BEGIN DATASET SECTION
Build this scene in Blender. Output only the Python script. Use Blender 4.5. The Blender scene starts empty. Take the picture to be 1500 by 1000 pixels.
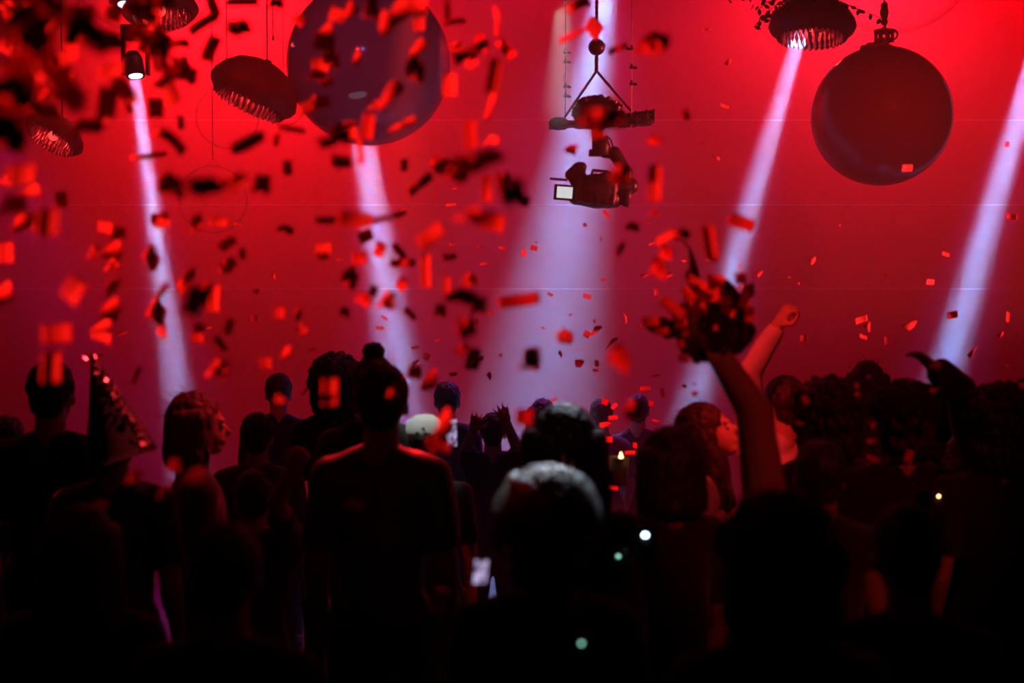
import bpy, bmesh, math, random
from mathutils import Vector, Matrix, noise, Euler
R = math.radians
sc = bpy.context.scene
COL = sc.collection
FX = 50 / 36 * 1500
CAM = Vector((0, 0, 2.0))
PITCH = math.atan(70 / FX)
def P(px, py, d):
    """world point seen at pixel px,py whose distance into the room is d"""
    f = Vector((0, math.cos(PITCH), -math.sin(PITCH))); u = Vector((0, math.sin(PITCH), math.cos(PITCH)))
    v = f + Vector((1, 0, 0)) * ((px - 750) / FX) + u * ((500 - py) / FX)
    return CAM + v * (d / v.y)
def PX(px, d): return px * d / FX

# ------------------------------------------------------------------ render look
sc.view_settings.view_transform = 'Standard'; sc.view_settings.look = 'None'
sc.view_settings.gamma = 1; sc.view_settings.exposure = 0.0
sc.view_settings.use_curve_mapping = False
cy = sc.cycles
cy.use_denoising = True
cy.max_bounces = 5; cy.diffuse_bounces = 2; cy.glossy_bounces = 3; cy.transmission_bounces = 3
cy.transparent_max_bounces = 12; cy.volume_bounces = 0; cy.sample_clamp_indirect = 2.0
w = bpy.data.worlds.new('world'); sc.world = w; w.use_nodes = True
w.node_tree.nodes['Background'].inputs[0].default_value = (0.02, 0.0, 0.01, 1)
w.node_tree.nodes['Background'].inputs[1].default_value = 0.02

cam_d = bpy.data.cameras.new('camera'); cam = bpy.data.objects.new('camera', cam_d); COL.objects.link(cam)
cam.location = CAM; cam.rotation_euler = (math.pi / 2 - PITCH, 0, 0)
cam_d.lens = 50; cam_d.sensor_width = 36; cam_d.clip_end = 60; cam_d.clip_start = 0.05
cam_d.dof.use_dof = True; cam_d.dof.focus_distance = 8.3; cam_d.dof.aperture_fstop = 1.65
sc.camera = cam

# ------------------------------------------------------------------ materials
def mat(name, col, rough=0.6, metal=0.0, spec=0.5, noise_amt=0.0, nscale=20, bump=0.0, trans=0.0, emit=None, estr=0, sheen=0, coat=0, alpha=1.0):
    m = bpy.data.materials.new(name); m.use_nodes = True
    nt = m.node_tree; b = nt.nodes['Principled BSDF']
    b.inputs['Base Color'].default_value = (*col, 1); b.inputs['Roughness'].default_value = rough
    b.inputs['Metallic'].default_value = metal; b.inputs['Specular IOR Level'].default_value = spec
    b.inputs['Transmission Weight'].default_value = trans; b.inputs['Coat Weight'].default_value = coat
    b.inputs['Sheen Weight'].default_value = sheen; b.inputs['Alpha'].default_value = alpha
    if emit: b.inputs['Emission Color'].default_value = (*emit, 1); b.inputs['Emission Strength'].default_value = estr
    if noise_amt or bump:
        tc = nt.nodes.new('ShaderNodeTexCoord'); n = nt.nodes.new('ShaderNodeTexNoise')
        n.inputs['Scale'].default_value = nscale; n.inputs['Detail'].default_value = 4
        nt.links.new(tc.outputs['Object'], n.inputs['Vector'])
        if noise_amt:
            mx = nt.nodes.new('ShaderNodeMix'); mx.data_type = 'RGBA'
            mx.inputs[6].default_value = (*[c * (1 - noise_amt) for c in col], 1)
            mx.inputs[7].default_value = (*[min(1, c * (1 + noise_amt)) for c in col], 1)
            nt.links.new(n.outputs['Fac'], mx.inputs[0]); nt.links.new(mx.outputs[2], b.inputs['Base Color'])
        if bump:
            bp = nt.nodes.new('ShaderNodeBump'); bp.inputs['Strength'].default_value = bump; bp.inputs['Distance'].default_value = 0.01
            nt.links.new(n.outputs['Fac'], bp.inputs['Height']); nt.links.new(bp.outputs['Normal'], b.inputs['Normal'])
    return m
M = dict(
    wall=mat('wall_paint', (0.70, 0.30, 0.32), 0.85, noise_amt=0.05, nscale=2.5, bump=0.15),
    floor=mat('dark_floor', (0.012, 0.012, 0.013), 0.5, noise_amt=0.3, nscale=6, bump=0.1),
    ceil=mat('black_ceiling', (0.015, 0.015, 0.016), 0.9, noise_amt=0.2),
    side=mat('black_drape', (0.02, 0.015, 0.02), 0.95, noise_amt=0.3, nscale=8, bump=0.3),
    seam=mat('panel_seam', (0.8, 0.78, 0.78), 0.7, noise_amt=0.04),
    ballred=mat('dark_red_vinyl', (0.75, 0.015, 0.03), 0.42, coat=0.6, noise_amt=0.08, nscale=3),
    metal=mat('black_metal', (0.03, 0.03, 0.033), 0.4, metal=0.6, noise_amt=0.2),
    redmetal=mat('red_metal', (0.35, 0.04, 0.05), 0.45, metal=0.3, noise_amt=0.1),
    rubber=mat('black_plastic', (0.02, 0.02, 0.022), 0.45, noise_amt=0.3, nscale=40, bump=0.2),
    cord=mat('dark_cord', (0.03, 0.02, 0.03), 0.8, noise_amt=0.2),
    wire=mat('pale_wire', (0.7, 0.6, 0.6), 0.4, noise_amt=0.1),
    leaf=mat('dark_leaf', (0.02, 0.03, 0.02), 0.6, noise_amt=0.4, nscale=30),
    crystal=mat('faceted_glass', (0.9, 0.6, 0.6), 0.08, spec=1.0, trans=0.35, noise_amt=0.05),
    dome=mat('dark_shade', (0.06, 0.03, 0.04), 0.5, noise_amt=0.3, nscale=12, bump=0.2, coat=0.2),
    domered=mat('brown_red_shade', (0.5, 0.07, 0.07), 0.45, noise_amt=0.2, nscale=12),
    skin=mat('skin', (0.52, 0.33, 0.25), 0.5, noise_amt=0.06, nscale=30),
    skin2=mat('tan_skin', (0.32, 0.19, 0.13), 0.5, noise_amt=0.06, nscale=30),
    hair=mat('dark_hair', (0.02, 0.013, 0.012), 0.55, noise_amt=0.4, nscale=60, bump=0.5, sheen=0.1),
    hairb=mat('brown_hair', (0.08, 0.045, 0.03), 0.55, noise_amt=0.4, nscale=60, bump=0.5, sheen=0.1),
    hairg=mat('grey_hair', (0.45, 0.43, 0.42), 0.5, noise_amt=0.3, nscale=60, bump=0.4),
    black=mat('black_cloth', (0.018, 0.017, 0.02), 0.9, noise_amt=0.3, nscale=25, bump=0.3, sheen=0.3),
    tee=mat('charcoal_jersey', (0.05, 0.045, 0.05), 0.42, spec=0.7, noise_amt=0.2, nscale=25, bump=0.1),
    navy=mat('navy_cloth', (0.02, 0.022, 0.04), 0.9, noise_amt=0.3, nscale=25, bump=0.3, sheen=0.3),
    grey=mat('grey_cloth', (0.12, 0.11, 0.12), 0.9, noise_amt=0.3, nscale=25, bump=0.3),
    pale=mat('pale_cloth', (0.65, 0.6, 0.58), 0.85, noise_amt=0.12, nscale=25, bump=0.5),
    capw=mat('white_cap_cloth', (0.8, 0.8, 0.78), 0.8, noise_amt=0.08, nscale=25, bump=0.2),
    shoe=mat('shoe_leather', (0.02, 0.018, 0.018), 0.5, noise_amt=0.2),
    eye=mat('eyeball', (0.7, 0.68, 0.66), 0.15, noise_amt=0.03),
    sequin=mat('sequin_metal', (0.85, 0.5, 0.5), 0.4, metal=1.0, noise_amt=0.1, nscale=80),
    paper=mat('red_tissue_paper', (0.85, 0.13, 0.10), 0.75, noise_amt=0.12, nscale=3),
    paper2=mat('scarlet_tissue_paper', (0.75, 0.06, 0.05), 0.75, noise_amt=0.12, nscale=3),
    lens=mat('lit_lens', (0.9, 0.9, 1), 0.2, emit=(0.78, 0.72, 1.0), estr=6.0, noise_amt=0.01),
    screen=mat('phone_screen', (0.1, 0.1, 0.1), 0.2, emit=(0.75, 0.7, 1.0), estr=0.9, noise_amt=0.01),
    lcd=mat('camera_screen', (0.1, 0.1, 0.1), 0.2, emit=(0.72, 0.8, 0.8), estr=0.85, noise_amt=0.01),
    led=mat('blue_white_led', (1, 1, 1), 0.3, emit=(0.55, 0.8, 1.0), estr=9, noise_amt=0.01),
    ledg=mat('green_white_led', (1, 1, 1), 0.3, emit=(0.4, 1.0, 0.75), estr=1.6, noise_amt=0.01),
    added_bulb=mat('added_red_bulb', (.8, .1, .1), 0.4, emit=(1, .06, .06), estr=1.5, noise_amt=0.01),
    flame=mat('candle_flame', (1, 0.8, 0.4), 0.5, emit=(1.0, 0.62, 0.22), estr=9, noise_amt=0.01),
    glass=mat('tumbler_glass', (0.9, 0.85, 0.8), 0.05, trans=0.9, noise_amt=0.01),
    purple=mat('violet_strip', (0.1, 0.05, 0.2), 0.5, emit=(0.35, 0.06, 0.8), estr=0.35, noise_amt=0.01),
)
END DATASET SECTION
### [GOAL]
From the first line above through the line containing "sc.camera = cam", copy everything exactly, without the pictures.

### [ANSWER IN FULL]
Build this scene in Blender. Output only the Python script. Use Blender 4.5. The Blender scene starts empty. Take the picture to be 1500 by 1000 pixels.
import bpy, bmesh, math, random
from mathutils import Vector, Matrix, noise, Euler
R = math.radians
sc = bpy.context.scene
COL = sc.collection
FX = 50 / 36 * 1500
CAM = Vector((0, 0, 2.0))
PITCH = math.atan(70 / FX)
def P(px, py, d):
    """world point seen at pixel px,py whose distance into the room is d"""
    f = Vector((0, math.cos(PITCH), -math.sin(PITCH))); u = Vector((0, math.sin(PITCH), math.cos(PITCH)))
    v = f + Vector((1, 0, 0)) * ((px - 750) / FX) + u * ((500 - py) / FX)
    return CAM + v * (d / v.y)
def PX(px, d): return px * d / FX

# ------------------------------------------------------------------ render look
sc.view_settings.view_transform = 'Standard'; sc.view_settings.look = 'None'
sc.view_settings.gamma = 1; sc.view_settings.exposure = 0.0
sc.view_settings.use_curve_mapping = False
cy = sc.cycles
cy.use_denoising = True
cy.max_bounces = 5; cy.diffuse_bounces = 2; cy.glossy_bounces = 3; cy.transmission_bounces = 3
cy.transparent_max_bounces = 12; cy.volume_bounces = 0; cy.sample_clamp_indirect = 2.0
w = bpy.data.worlds.new('world'); sc.world = w; w.use_nodes = True
w.node_tree.nodes['Background'].inputs[0].default_value = (0.02, 0.0, 0.01, 1)
w.node_tree.nodes['Background'].inputs[1].default_value = 0.02

cam_d = bpy.data.cameras.new('camera'); cam = bpy.data.objects.new('camera', cam_d); COL.objects.link(cam)
cam.location = CAM; cam.rotation_euler = (math.pi / 2 - PITCH, 0, 0)
cam_d.lens = 50; cam_d.sensor_width = 36; cam_d.clip_end = 60; cam_d.clip_start = 0.05
cam_d.dof.use_dof = True; cam_d.dof.focus_distance = 8.3; cam_d.dof.aperture_fstop = 1.65
sc.camera = cam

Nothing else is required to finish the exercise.